● **YOUR OBJECTIVE**: Restate each entry word for word, leaving nothing out.
— START MATERIALS PROVIDED —
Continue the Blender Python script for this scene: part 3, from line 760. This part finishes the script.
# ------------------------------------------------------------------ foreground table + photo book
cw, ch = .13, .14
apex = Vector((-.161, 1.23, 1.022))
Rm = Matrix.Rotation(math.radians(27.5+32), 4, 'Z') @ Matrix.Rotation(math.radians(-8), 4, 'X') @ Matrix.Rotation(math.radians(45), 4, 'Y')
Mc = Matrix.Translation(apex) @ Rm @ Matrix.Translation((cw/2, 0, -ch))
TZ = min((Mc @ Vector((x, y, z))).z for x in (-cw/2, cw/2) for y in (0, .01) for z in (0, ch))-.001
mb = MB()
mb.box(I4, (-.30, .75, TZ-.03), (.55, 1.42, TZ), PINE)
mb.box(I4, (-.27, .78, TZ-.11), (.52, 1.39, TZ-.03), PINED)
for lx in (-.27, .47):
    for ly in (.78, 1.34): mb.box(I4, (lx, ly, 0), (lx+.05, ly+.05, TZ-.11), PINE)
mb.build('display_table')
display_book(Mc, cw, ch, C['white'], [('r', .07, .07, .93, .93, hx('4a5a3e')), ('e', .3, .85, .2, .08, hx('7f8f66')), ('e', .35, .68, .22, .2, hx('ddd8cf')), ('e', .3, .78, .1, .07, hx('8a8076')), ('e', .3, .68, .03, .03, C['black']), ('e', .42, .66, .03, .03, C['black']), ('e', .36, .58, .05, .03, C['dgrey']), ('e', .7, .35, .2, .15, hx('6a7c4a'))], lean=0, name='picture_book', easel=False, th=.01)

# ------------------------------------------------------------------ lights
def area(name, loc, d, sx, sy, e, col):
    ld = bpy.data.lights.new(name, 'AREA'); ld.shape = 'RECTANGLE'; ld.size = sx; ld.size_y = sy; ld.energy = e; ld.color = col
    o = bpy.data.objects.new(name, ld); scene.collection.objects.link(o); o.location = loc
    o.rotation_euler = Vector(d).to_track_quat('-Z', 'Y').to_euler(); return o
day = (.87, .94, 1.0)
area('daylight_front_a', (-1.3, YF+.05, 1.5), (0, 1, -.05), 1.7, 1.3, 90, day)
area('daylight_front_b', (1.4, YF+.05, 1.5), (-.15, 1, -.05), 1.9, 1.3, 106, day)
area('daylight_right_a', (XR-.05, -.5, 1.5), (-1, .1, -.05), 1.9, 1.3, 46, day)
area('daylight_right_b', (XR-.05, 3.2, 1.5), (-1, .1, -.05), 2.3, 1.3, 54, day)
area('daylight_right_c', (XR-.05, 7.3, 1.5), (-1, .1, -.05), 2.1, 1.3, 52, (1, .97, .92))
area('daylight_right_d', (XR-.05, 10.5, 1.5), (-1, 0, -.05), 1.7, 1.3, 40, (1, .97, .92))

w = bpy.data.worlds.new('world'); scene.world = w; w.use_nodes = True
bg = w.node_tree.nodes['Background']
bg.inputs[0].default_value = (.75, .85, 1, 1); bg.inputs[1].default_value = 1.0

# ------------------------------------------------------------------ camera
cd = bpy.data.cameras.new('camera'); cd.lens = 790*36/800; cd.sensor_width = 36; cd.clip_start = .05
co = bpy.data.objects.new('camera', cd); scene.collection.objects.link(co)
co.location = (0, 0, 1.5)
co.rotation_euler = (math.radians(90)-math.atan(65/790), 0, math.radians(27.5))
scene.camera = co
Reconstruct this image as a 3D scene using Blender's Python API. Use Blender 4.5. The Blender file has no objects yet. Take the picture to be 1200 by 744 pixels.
— END MATERIALS PROVIDED —
● **TASK OUTPUT**:
Continue the Blender Python script for this scene: part 3, from line 760. This part finishes the script.
# ------------------------------------------------------------------ foreground table + photo book
cw, ch = .13, .14
apex = Vector((-.161, 1.23, 1.022))
Rm = Matrix.Rotation(math.radians(27.5+32), 4, 'Z') @ Matrix.Rotation(math.radians(-8), 4, 'X') @ Matrix.Rotation(math.radians(45), 4, 'Y')
Mc = Matrix.Translation(apex) @ Rm @ Matrix.Translation((cw/2, 0, -ch))
TZ = min((Mc @ Vector((x, y, z))).z for x in (-cw/2, cw/2) for y in (0, .01) for z in (0, ch))-.001
mb = MB()
mb.box(I4, (-.30, .75, TZ-.03), (.55, 1.42, TZ), PINE)
mb.box(I4, (-.27, .78, TZ-.11), (.52, 1.39, TZ-.03), PINED)
for lx in (-.27, .47):
    for ly in (.78, 1.34): mb.box(I4, (lx, ly, 0), (lx+.05, ly+.05, TZ-.11), PINE)
mb.build('display_table')
display_book(Mc, cw, ch, C['white'], [('r', .07, .07, .93, .93, hx('4a5a3e')), ('e', .3, .85, .2, .08, hx('7f8f66')), ('e', .35, .68, .22, .2, hx('ddd8cf')), ('e', .3, .78, .1, .07, hx('8a8076')), ('e', .3, .68, .03, .03, C['black']), ('e', .42, .66, .03, .03, C['black']), ('e', .36, .58, .05, .03, C['dgrey']), ('e', .7, .35, .2, .15, hx('6a7c4a'))], lean=0, name='picture_book', easel=False, th=.01)

# ------------------------------------------------------------------ lights
def area(name, loc, d, sx, sy, e, col):
    ld = bpy.data.lights.new(name, 'AREA'); ld.shape = 'RECTANGLE'; ld.size = sx; ld.size_y = sy; ld.energy = e; ld.color = col
    o = bpy.data.objects.new(name, ld); scene.collection.objects.link(o); o.location = loc
    o.rotation_euler = Vector(d).to_track_quat('-Z', 'Y').to_euler(); return o
day = (.87, .94, 1.0)
area('daylight_front_a', (-1.3, YF+.05, 1.5), (0, 1, -.05), 1.7, 1.3, 90, day)
area('daylight_front_b', (1.4, YF+.05, 1.5), (-.15, 1, -.05), 1.9, 1.3, 106, day)
area('daylight_right_a', (XR-.05, -.5, 1.5), (-1, .1, -.05), 1.9, 1.3, 46, day)
area('daylight_right_b', (XR-.05, 3.2, 1.5), (-1, .1, -.05), 2.3, 1.3, 54, day)
area('daylight_right_c', (XR-.05, 7.3, 1.5), (-1, .1, -.05), 2.1, 1.3, 52, (1, .97, .92))
area('daylight_right_d', (XR-.05, 10.5, 1.5), (-1, 0, -.05), 1.7, 1.3, 40, (1, .97, .92))

w = bpy.data.worlds.new('world'); scene.world = w; w.use_nodes = True
bg = w.node_tree.nodes['Background']
bg.inputs[0].default_value = (.75, .85, 1, 1); bg.inputs[1].default_value = 1.0

# ------------------------------------------------------------------ camera
cd = bpy.data.cameras.new('camera'); cd.lens = 790*36/800; cd.sensor_width = 36; cd.clip_start = .05
co = bpy.data.objects.new('camera', cd); scene.collection.objects.link(co)
co.location = (0, 0, 1.5)
co.rotation_euler = (math.radians(90)-math.atan(65/790), 0, math.radians(27.5))
scene.camera = co
Reconstruct this image as a 3D scene using Blender's Python API. Use Blender 4.5. The Blender file has no objects yet. Take the picture to be 1200 by 744 pixels.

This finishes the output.